U.S. presidential candidate calls Ukraine's Zelenskyy 'Nazi' Vivek Ramaswamy (Photo: Scott McIntyre / The New York Times)

Republican candidate Vivek Ramaswamy called Ukrainian President Volodymyr Zelenskyy a 'Nazi" during a debate in the upcoming U.S. presidential election, which generated a great deal of social criticism. The politician's campaign contends that he was misunderstood, according to The New York Times.

Strange statements by a representative of the U.S. Republican Party caused outrage and a wave of criticism on the Internet after his speech in Miami. Some American netizens recalled the Jewish roots of Zelenskyy, who lost family members during the Holocaust.

The Lincoln Project, a group of Republicans opposing Donald Trump, referred to Ramaswamy as a "non-serious candidate" in one of their online posts.

After receiving criticism, Ramaswamy's campaign headquarters attempted to defend the candidate's statement and claimed he did not mean it.

In the debate, Ramaswamy opposed the Ukrainian leader's recent appeal for increased American support to defend against Russia's military aggression, despite some Republican senators' support for it.

"Ukraine is not a paragon of democracy. It has celebrated a Nazi in its ranks. A comedian in cargo pants. The man called Zelensky. That is not democratic," he said.
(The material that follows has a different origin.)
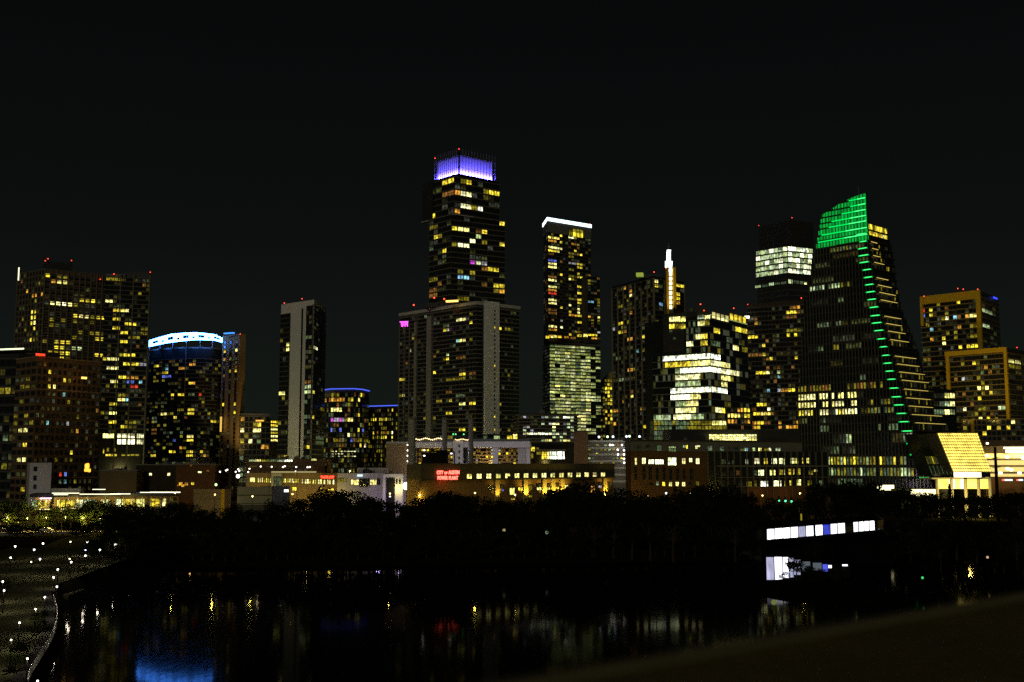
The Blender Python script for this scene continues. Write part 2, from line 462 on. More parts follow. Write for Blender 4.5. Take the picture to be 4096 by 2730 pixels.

Ramaswamy's spokeswoman, Tricia McLaughlin, clarified that Ramaswamy did not refer to Zelenskyy as a Nazi. She explained that during the September event at the Canadian parliament, where the Ukrainian president visited, 98-year-old Yaroslav Hunka, who served in the 14th SS-Volunteer Division "Galicia" during World War II, was also invited.

While Ramaswamy's campaign headquarters acknowledges that this remark from the candidate can be misunderstood without proper context, McLaughlin reasoned that he spoke quickly and his words were uneven.

The scandal of Hunka's invitation

The uproar over Hunka's invitation ignited in September when 14th SS-Volunteer Division "Galicia" veteran Yaroslav Hunka was invited to a Canadian parliamentary meeting during which Zelenskyy spoke. This event has been a topic of controversy ever since, with Russian propagandists and others accusing Hunka of being a "Nazi."

However, the Galicia Division was never convicted by the Nuremberg trials or any other tribunal, as the soldiers' guilt of war crimes could not be proven.

Following the scandal, Canadian Prime Minister Justin Trudeau apologized for inviting a veteran of the Galicia Division to Zelenskyy's speech in parliament. Additionally, the Speaker of the Canadian Parliament resigned.